Speaker
Description
During LHC Long Shutdown 3, ALICE will replace its innermost three tracking layers with wafer scale stitched Monolithic Active Pixel Sensors(MAPS) bent around the beam pipe. Each 27 cm-long sensor is connected via wire bonds to a custom three-layer Flexible Printed Circuit(FPC). These FPCs deliver power, transmit up to 40 high-speed(10 Gb/s) data and control signals. Designed for a half-cylindrical geometry and 100 µm ASIC pitch, they were optimised through simulations and electrical tests. Custom tooling enables precise bending and wire bonding. This contribution presents the design, integration, and assembly process of the ITS3 FPCs, highlighting technical challenges and solutions.
Summary (500 words)
During LHC LS3, the three inner-most vertexing layers of ALICE will be replaced by three layers of Monolithic Active Pixel sensors (MAPS) of 27 cm length, bent around the beam pipe and thinned to 50 µm. The layers are held in place by carbon foam instead of rigid structures and air-cooled, thus presenting a material budget of 0.09% -X0 per layer only. Depending on the layer, each sensor contains 3, 4 or 5 identical, independent sensor segments of 27 cm x 1.95 cm size.
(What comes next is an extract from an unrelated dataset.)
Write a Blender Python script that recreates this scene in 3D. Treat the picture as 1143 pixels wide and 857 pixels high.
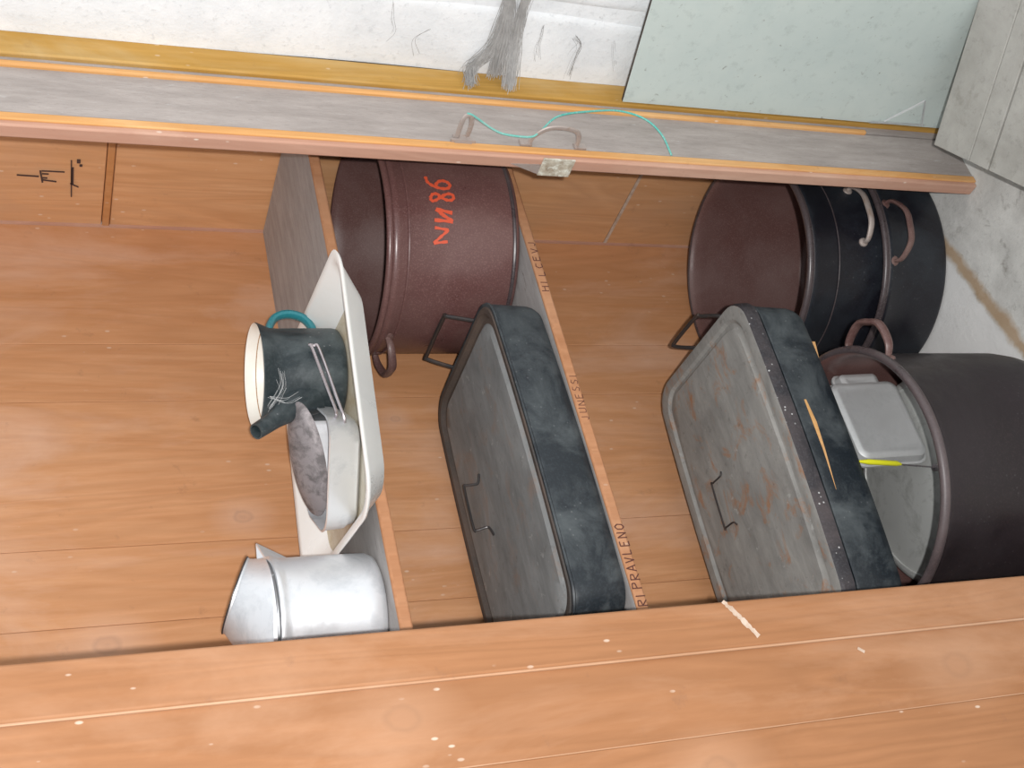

The electrical connections between the sensors, the power supplies, readout and control are achieved by a stack of three independent Flexible Printed Circuits (FPCs) of two layers, split into identical and independent parts connected to one segment each, adapted to match the half-cylindrical shape and the variable sensor ASIC pitch of 100 to 150 µm on the sensor side. It connects two analogue and three digital supplies to the sensors for a total of 2.5 A, up to 40 differential 10 Gb/s readout signals and up to 40 control and clock signals of 5-160 MHz.
The selection of the polyimide base material, the manufacturing rules, the power integrity and signal integrity optimisation were guided by simulations, prototyping, electrical measurements with Vector Network Analysers (VNA) and Time Delay Reflectometers (TDR). The layout of the FPC and the locations of the sensor ASIC pads were aligned to facilitate their integration.
During manufacturing and final assembly of the FPC, mechanical, physical, and electrical parameters are verified at several steps of the production. The bending of the FPC into a cylindrical shape for each layer required the development of custom tools. The FPC assembly and passive components placement are done manually due to the non-conventional shape.
The connection between the sensor and the FPC is made when both are aligned on a mandrel to ensure mechanical stability. The wire bonding is achieved with a wire bonding machine adapted to the cylindrical shape of the sensor and FPC. The displacement of the wire bonding head in lateral direction is replaced by a rotary movement of the mandrel controlled by an external stepper motor.
This contribution will describe the design, the optimization by simulation and test, the integration of the ITS3 FPCs, the assembly process and the electrical interconnections to the cylindrical shaped FPC. It will also discuss challenges, findings and lessons learnt.